All the kids swam in the lake, and the girls floated around in tubes. All five young people slept on the deck one or two nights, and looked at the stars, and woke  to the hummingbirds’ loud zipping overhead.

Our first morning here, people immediately began discussing the granite domes we can see from the cabin, ringing the lake. Which one should they climb first? Where was the trailhead? I told them they must do the quick and easy Gumdrop Dome right behind the cabin, too close to see. Yesterday morning the five young hikers and I started off together in that direction, so I could show them the usual route up. I haven’t tackled it myself in at least ten years, but I like to walk around its base, which is high enough to give a good view.

The little clump of trees just to the right of center of the photo below is what becomes Ant Island when the water level is higher.

This was my first time to see a backpackers’ campsite. That was a cheery sight, unlike the more numerous saddening ones: the many trees up there that have been familiar features of my previous visits and have appeared in my photos over and over, now dead. One of them was what I sketched, that one time I exhausted my mind trying that art form.

In that post I also mentioned the little bent-over tree that I loved. It, too, is dead now:

Normally when I’m framing photos in the Sierras, I try to exclude dead trees, but that is no longer possible. I’m sure Mrs. Bread will recall our philosophical discussion while sitting on the deck one summer, as to the value and possible beauty of creation in the process of decomposition. At the time I think I was unwilling to exert myself in that mental exercise.

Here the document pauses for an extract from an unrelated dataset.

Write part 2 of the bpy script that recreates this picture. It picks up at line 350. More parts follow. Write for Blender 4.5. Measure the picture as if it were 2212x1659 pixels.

Even now I am having a hard time with it!

After dinner last night, which four young people cooked — barbecued tri-tip, fried potatoes, sauteed vegetables, baked beans and chocolate chip cookies — an even larger group of us carted  supplies down to the dry lake bed to have a fire and make s’mores. Roger and Izzy did most of the work, and left Lora with her Granddad back at the cabin. Pearl and I came last to the scene, tromping through the bushes and gravel straight down the hill instead of by the road, when Roger was just setting a match to the kindling.

Venus was the first bright light in the sky. We all craned our necks searching the sky for constellations that were brighter every time we looked up. Philosopher made a s’more just for me, my first in decades, I’m sure.

Today Pearl went off in the canoe with Roger and Izzy to cross the lake and get nearer to the base of another dome, which they would climb. I’m eager for them to get back with pictures showing our Gumdrop Dome from that side of the lake. I feel richly blessed by every outing and conquest that each of my family has been making here, even the ones in which I personally am not directly participating. I guess it’s one of those benefits of producing and being with a large and busy family, that I can in this way continue to do (almost) All The Things.